WHAT IS BEING ASKED:
Below is a listing; reproduce each line of it exactly.

AVAILABLE DATA:
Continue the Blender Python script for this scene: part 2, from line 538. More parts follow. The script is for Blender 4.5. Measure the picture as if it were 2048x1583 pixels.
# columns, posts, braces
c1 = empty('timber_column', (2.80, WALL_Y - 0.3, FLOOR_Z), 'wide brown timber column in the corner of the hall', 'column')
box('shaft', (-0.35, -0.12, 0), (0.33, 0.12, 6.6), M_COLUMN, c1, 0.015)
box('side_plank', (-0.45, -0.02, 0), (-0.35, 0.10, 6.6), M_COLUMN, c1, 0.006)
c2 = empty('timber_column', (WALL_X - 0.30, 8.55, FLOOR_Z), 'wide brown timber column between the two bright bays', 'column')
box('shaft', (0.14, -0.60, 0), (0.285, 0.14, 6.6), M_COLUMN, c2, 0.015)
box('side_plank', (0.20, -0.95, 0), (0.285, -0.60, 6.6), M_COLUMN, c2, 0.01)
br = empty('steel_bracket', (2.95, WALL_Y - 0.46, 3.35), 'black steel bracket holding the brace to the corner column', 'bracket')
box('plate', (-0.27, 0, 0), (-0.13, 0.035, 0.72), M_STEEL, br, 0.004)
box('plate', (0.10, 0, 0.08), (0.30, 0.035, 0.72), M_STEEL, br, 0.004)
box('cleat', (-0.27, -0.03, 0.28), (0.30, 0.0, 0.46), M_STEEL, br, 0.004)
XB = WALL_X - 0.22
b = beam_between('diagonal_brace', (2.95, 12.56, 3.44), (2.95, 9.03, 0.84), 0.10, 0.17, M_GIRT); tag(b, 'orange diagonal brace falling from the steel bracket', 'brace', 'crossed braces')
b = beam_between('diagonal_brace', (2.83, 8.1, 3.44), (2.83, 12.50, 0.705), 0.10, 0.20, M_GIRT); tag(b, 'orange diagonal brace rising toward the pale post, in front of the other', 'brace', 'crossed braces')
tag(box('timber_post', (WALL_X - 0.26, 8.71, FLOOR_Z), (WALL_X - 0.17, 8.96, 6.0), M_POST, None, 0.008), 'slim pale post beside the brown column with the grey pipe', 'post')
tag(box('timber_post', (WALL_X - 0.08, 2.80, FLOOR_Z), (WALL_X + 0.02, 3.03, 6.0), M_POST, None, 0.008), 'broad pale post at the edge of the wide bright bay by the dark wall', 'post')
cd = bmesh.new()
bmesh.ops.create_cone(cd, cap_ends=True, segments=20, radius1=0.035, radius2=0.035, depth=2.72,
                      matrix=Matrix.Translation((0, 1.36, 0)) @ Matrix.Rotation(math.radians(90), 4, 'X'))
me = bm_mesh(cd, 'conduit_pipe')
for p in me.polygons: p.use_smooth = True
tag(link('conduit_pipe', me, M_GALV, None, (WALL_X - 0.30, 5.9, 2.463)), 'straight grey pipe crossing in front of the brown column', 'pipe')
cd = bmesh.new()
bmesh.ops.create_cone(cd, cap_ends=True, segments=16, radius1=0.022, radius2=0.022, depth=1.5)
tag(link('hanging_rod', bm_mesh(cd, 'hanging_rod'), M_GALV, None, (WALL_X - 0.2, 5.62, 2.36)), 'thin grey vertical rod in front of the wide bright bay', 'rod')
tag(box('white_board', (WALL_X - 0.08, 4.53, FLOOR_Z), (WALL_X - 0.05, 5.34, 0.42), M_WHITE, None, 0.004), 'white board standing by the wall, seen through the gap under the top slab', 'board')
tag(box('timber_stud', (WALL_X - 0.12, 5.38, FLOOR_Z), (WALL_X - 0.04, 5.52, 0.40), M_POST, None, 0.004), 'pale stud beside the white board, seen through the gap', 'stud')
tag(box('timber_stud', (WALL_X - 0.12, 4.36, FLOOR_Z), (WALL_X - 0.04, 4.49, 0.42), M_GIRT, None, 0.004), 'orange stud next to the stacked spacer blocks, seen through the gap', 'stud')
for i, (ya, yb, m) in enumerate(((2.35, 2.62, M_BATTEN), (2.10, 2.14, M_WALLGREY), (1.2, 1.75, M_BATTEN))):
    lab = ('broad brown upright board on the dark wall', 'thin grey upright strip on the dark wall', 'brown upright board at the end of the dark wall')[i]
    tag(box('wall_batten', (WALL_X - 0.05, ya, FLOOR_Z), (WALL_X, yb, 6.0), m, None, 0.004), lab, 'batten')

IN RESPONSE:
Continue the Blender Python script for this scene: part 2, from line 538. More parts follow. The script is for Blender 4.5. Measure the picture as if it were 2048x1583 pixels.
# columns, posts, braces
c1 = empty('timber_column', (2.80, WALL_Y - 0.3, FLOOR_Z), 'wide brown timber column in the corner of the hall', 'column')
box('shaft', (-0.35, -0.12, 0), (0.33, 0.12, 6.6), M_COLUMN, c1, 0.015)
box('side_plank', (-0.45, -0.02, 0), (-0.35, 0.10, 6.6), M_COLUMN, c1, 0.006)
c2 = empty('timber_column', (WALL_X - 0.30, 8.55, FLOOR_Z), 'wide brown timber column between the two bright bays', 'column')
box('shaft', (0.14, -0.60, 0), (0.285, 0.14, 6.6), M_COLUMN, c2, 0.015)
box('side_plank', (0.20, -0.95, 0), (0.285, -0.60, 6.6), M_COLUMN, c2, 0.01)
br = empty('steel_bracket', (2.95, WALL_Y - 0.46, 3.35), 'black steel bracket holding the brace to the corner column', 'bracket')
box('plate', (-0.27, 0, 0), (-0.13, 0.035, 0.72), M_STEEL, br, 0.004)
box('plate', (0.10, 0, 0.08), (0.30, 0.035, 0.72), M_STEEL, br, 0.004)
box('cleat', (-0.27, -0.03, 0.28), (0.30, 0.0, 0.46), M_STEEL, br, 0.004)
XB = WALL_X - 0.22
b = beam_between('diagonal_brace', (2.95, 12.56, 3.44), (2.95, 9.03, 0.84), 0.10, 0.17, M_GIRT); tag(b, 'orange diagonal brace falling from the steel bracket', 'brace', 'crossed braces')
b = beam_between('diagonal_brace', (2.83, 8.1, 3.44), (2.83, 12.50, 0.705), 0.10, 0.20, M_GIRT); tag(b, 'orange diagonal brace rising toward the pale post, in front of the other', 'brace', 'crossed braces')
tag(box('timber_post', (WALL_X - 0.26, 8.71, FLOOR_Z), (WALL_X - 0.17, 8.96, 6.0), M_POST, None, 0.008), 'slim pale post beside the brown column with the grey pipe', 'post')
tag(box('timber_post', (WALL_X - 0.08, 2.80, FLOOR_Z), (WALL_X + 0.02, 3.03, 6.0), M_POST, None, 0.008), 'broad pale post at the edge of the wide bright bay by the dark wall', 'post')
cd = bmesh.new()
bmesh.ops.create_cone(cd, cap_ends=True, segments=20, radius1=0.035, radius2=0.035, depth=2.72,
                      matrix=Matrix.Translation((0, 1.36, 0)) @ Matrix.Rotation(math.radians(90), 4, 'X'))
me = bm_mesh(cd, 'conduit_pipe')
for p in me.polygons: p.use_smooth = True
tag(link('conduit_pipe', me, M_GALV, None, (WALL_X - 0.30, 5.9, 2.463)), 'straight grey pipe crossing in front of the brown column', 'pipe')
cd = bmesh.new()
bmesh.ops.create_cone(cd, cap_ends=True, segments=16, radius1=0.022, radius2=0.022, depth=1.5)
tag(link('hanging_rod', bm_mesh(cd, 'hanging_rod'), M_GALV, None, (WALL_X - 0.2, 5.62, 2.36)), 'thin grey vertical rod in front of the wide bright bay', 'rod')
tag(box('white_board', (WALL_X - 0.08, 4.53, FLOOR_Z), (WALL_X - 0.05, 5.34, 0.42), M_WHITE, None, 0.004), 'white board standing by the wall, seen through the gap under the top slab', 'board')
tag(box('timber_stud', (WALL_X - 0.12, 5.38, FLOOR_Z), (WALL_X - 0.04, 5.52, 0.40), M_POST, None, 0.004), 'pale stud beside the white board, seen through the gap', 'stud')
tag(box('timber_stud', (WALL_X - 0.12, 4.36, FLOOR_Z), (WALL_X - 0.04, 4.49, 0.42), M_GIRT, None, 0.004), 'orange stud next to the stacked spacer blocks, seen through the gap', 'stud')
for i, (ya, yb, m) in enumerate(((2.35, 2.62, M_BATTEN), (2.10, 2.14, M_WALLGREY), (1.2, 1.75, M_BATTEN))):
    lab = ('broad brown upright board on the dark wall', 'thin grey upright strip on the dark wall', 'brown upright board at the end of the dark wall')[i]
    tag(box('wall_batten', (WALL_X - 0.05, ya, FLOOR_Z), (WALL_X, yb, 6.0), m, None, 0.004), lab, 'batten')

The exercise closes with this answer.